Podemos surgió de los rescoldos
del 15M y como respuesta a la incapacidad de la política y las instituciones para
hacer frente no tanto a la crisis económica sino a sus devastadoras
consecuencias sociales. Nació para evitar que la desigualdad creciese y para
que “los de siempre” salieran beneficiados y “los de siempre” perjudicados. Un
discurso simple como pocos pero con un poso de razón. Los indignados con los
rescates y las injusticias que, en forma de corruptelas, veía la sociedad española
día a día crecer a su alrededor fueron la gasolina que hizo carburar al coche
de Podemos y ponerle en muy alta velocidad.

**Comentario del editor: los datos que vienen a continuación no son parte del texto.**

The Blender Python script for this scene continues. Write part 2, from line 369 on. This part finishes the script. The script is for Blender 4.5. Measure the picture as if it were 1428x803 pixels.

La situación actual de Podemos,
envuelto en una crisis interna de liderazgos, eso seguro, y de discurso ideológico,
eso no lo tengo tan claro, es fruto tanto del cambio de la coyuntura económica
y social como de los errores propios. La economía no está ahora en una situación
tan desastrosa como la de hace apenas tres o cuatro años, y pese a la
precarización a la que hemos llegado, muchos ciudadanos prefieren un mal
contrato que el atroz desempleo que conocieron durante el hundimiento. No
existe el grado de crispación social que supuso el sustrato en el que germinó
Podemos. En esta coyuntura, se reclama desde hace tiempo que Podemos pase de la
protesta a la propuesta, y es ahí donde se ha visto una de sus mayores fallas.
El discurso de muchos de sus dirigentes combina mensajes buenistas con otros
del populismo más acusado, agitado todo ello en una coctelera con base
anticapitalista y de izquierda extrema que no garantiza nada bueno. El
populismo, que a veces han reclamado y otras denostado, es un término que los
define bastante bien y del que parecen representar la vertiente española de la
ola que recorre el mundo, en este caso muy alejada de los parámetros propios de
la extrema derecha que domina fuera de nuestras fronteras, pero coincidente con
muchas de sus medidas (Podemos habría firmado las órdenes derogatorias de los
acuerdos de libre comercio de Trump sin mirarlas siquiera). A este lío
conceptual se debe unir los problemas internos de gestión, problemas que se dan
en todas las organizaciones, y que enfrentan a los que tienen el poder frente a
los que aspiran a tenerlo. Aquí el papel de Pablo Iglesias ha sido
determinante. Ideólogo férreo, clarividente en muchos aspectos, capaz de armar
la formación desde nada, y hacerla crecer a través de una inteligente campaña
mediática, no ha sabido en ningún momento gestionar el indudable éxito
electoral de su formación. Con un ego desmedido, tanto como su ansia de llegar
al poder a toda costa, desperdició una oportunidad de oro para poder aupar al
PSOE en el gobierno, sólo con la condición de que esperase su turno para “pillar
poder”. El ansia le pudo, y a partir de ahí todo el mundo vio cómo su forma de dirigir
Podemos era lo más autoritario y radical que uno pudiera imaginar. Reniega del culto
a la personalidad, salvo que se trate de la suya, y convierte todo discurso y
debate en una lucha entre él, defensor de las esencias, y aquellos que las
pervierten. Admirador de los antiguos dirigentes comunistas, sus formas y modos
recuerdan mucho a un estalinismo versión 2.0, en el que las purgas se hacen por
internet, los ceses son sólo de los cargos y el arrastre de los enemigos no se
hace por el fango o frente a la moscovita plaza Dzierżyński, sino en Telegram y
Twitter. Iglesias fue capaz de hacer lo más difícil y ha fracasado cuando tenía
a su alcance un logro impresionante, en un partido que, recordemos, existe
desde hace apenas unos años.
La
dimisión ayer de Carolina Bescansa, una de las ideólogas del partido y
fundadora del mismo, revela hasta qué punto existe la división en el
partido. “Pablistas”, “Errejonistas” y “Anticapitalistas” es una manera algo
burda y caricaturesca de describir el debate de fondo de una formación que se
ha hecho mayor, se enfrenta a una crisis de liderazgo, proyecto y estrategia,
como les ha pasado a todos los partidos, y debe escoger qué es lo que quiere
hacer en el día a día de la sociedad y cómo contribuir a arreglar los problemas
de los ciudadanos, que siguen siendo inmensos. Si acierta en sus decisiones,
ganaremos todos. Si se equivoca, sobre todo perderán ellos. “Vista Alegre” no
parece ser el lugar más afortunado para definir lo que se avecina.